Hence $\frac{\mathrm{d} ^{2}\phi}{\mathrm{d} \tau^2}|_{\tau = 0} \neq 0$ and thus $\frac{\mathrm{d}^2 \phi}{\mathrm{d} t^2}|_{\tau = 0} = (u^t_0)^{-2}\frac{\mathrm{d} ^{2}\phi}{\mathrm{d} \tau^2}|_{\tau = 0} + u^{\phi}_{0}\frac{\mathrm{d} ^{2}\tau}{\mathrm{d} t^2}|_{\tau = 0} = (u^t_0)^{-2}\frac{\mathrm{d} ^{2}\phi}{\mathrm{d} \tau^2}|_{\tau = 0}\neq 0$.

So even if we have $\Omega_0 = 0$ for a freely falling particle, $\dot{\Omega}_0 \neq 0$ which will start increasing the freely falling particle's angular velocity relative to infinity.

Yes, but note that you need to have $u^r_0 \neq 0$ in order to have $\dot{\Omega} \neq 0$. So an object that is released by a static observer in free fall, so that it initially has $u^r = 0$, will have $\dot{\Omega} = 0$ initially. But as it builds up radial velocity, it will start to have $\dot{\Omega} \neq 0$.

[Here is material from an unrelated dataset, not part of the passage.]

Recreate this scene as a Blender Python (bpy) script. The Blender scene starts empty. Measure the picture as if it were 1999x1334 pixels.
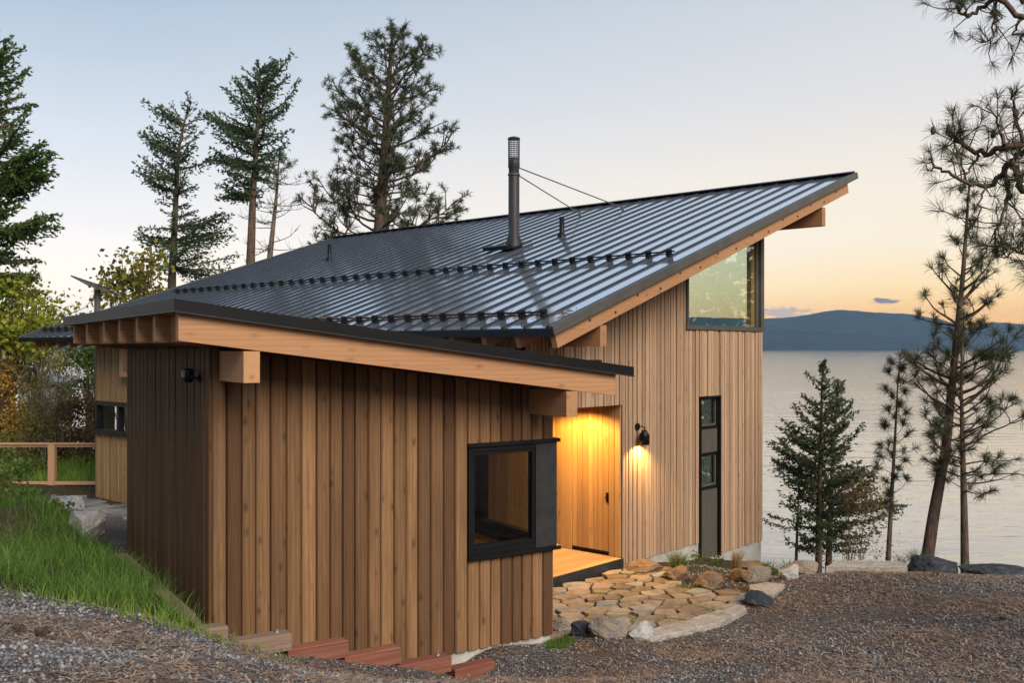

So $\vec{g}$ isn't just $-\vec{a}$ (inertial acceleration) but also $-2\vec{\Omega}\times \vec{v}$ (Coriolis acceleration) and $2(\vec{a}\cdot \vec{v})\vec{v}$ (relativistic correction to inertial acceleration).

Yes, I agree.

 

[WannabeNewton]

So I guess then that the black holes text from the google preview linked earlier in the thread forgot to take into account the Coriolis acceleration when calculating the acceleration due to gravity on the freely falling particle in the local Lorentz frame of a static observer? Because it claimed that the acceleration due to gravity on the freely falling particle in such a static frame would just be $\vec{g} = -\vec{a}$ but this would neglect the Coriolis acceleration, and hence the azimuthal component of acceleration due to gravity, on the particle due to the spinning of the static frame and we know that a static frame in Kerr space-time must be spinning due to frame dragging so the Coriolis acceleration can't be eliminated.

 

[Mentz114]

If there was azimuthal acceleration as well as regular radial acceleration due to gravity, the plumb bob would be accelerated downwards and sideways, so if the plumb bob is used by an observer as a local reference for vertical, he will not detect any azimuthal acceleration. However, I am not sure if that is how a local observer defines vertical and probably by such a definition he would not detect any polar acceleration either. Any thoughts? Just trying to get to the bottom of this puzzle.

Going back a bit to this question. Some time ago I worked out ( with Maxima) the kinematics for a static ( hovering ) frame in Boyer-Lundqvist coordinates.

acceleration has components in the $r$ and $\theta$-directions. The $r$ term contains $\cos(\theta)$ with values

$a_r = \frac{m\,r-{a}^{2}}{{r}^{2}\,\sqrt{{r}^{2}-2\,m\,r+{a}^{2}}}$ with $\cos(\theta)=0$ ( azimuthal) and $a_r = \frac{m\,\left( r-a\right) \,\left( r+a\right) }{{\left( {r}^{2}+{a}^{2}\right) }^{2}\,\left( {r}^{2}-2\,m\,r+{a}^{2}\right) }$ with $\cos(\theta)=1$ ( polar).

In the $\theta$-direction $a_\theta = -\frac{{a}^{2}\,\cos\left( \theta\right) \,\sin\left( \theta\right) }{{\left( {a}^{2}\,{\cos\left( \theta\right) }^{2}+{r}^{2}\right) }^{{3}/{2}}}$

If these are correct, the polar and azimuthal bovering frames need only an $r$-acceleration, but in btween there is also a $\theta$-acceleration required.

There is vorticity ( spin around the $r$-axis) of $-\frac{a\,\sqrt{{r}^{2}-2\,m\,r+{a}^{2}}\,\cos\left( \theta\right) }{{\left( {a}^{2}\,{\cos\left( \theta\right) }^{2}+{r}^{2}\right) }^{{3}/{2}}}$ which is greatest at the pole and falls to zero in the azimuthal plane.

 

[George Jones]

So I guess then that the black holes text from the google preview linked earlier in the thread forgot to take into account the Coriolis acceleration when calculating the acceleration due to gravity on the freely falling particle in the local Lorentz frame of a static observer?

I haven't been following this thread at all, but this is really hard to believe. Frolov and Novikov! Is it possible that the book calculates something different?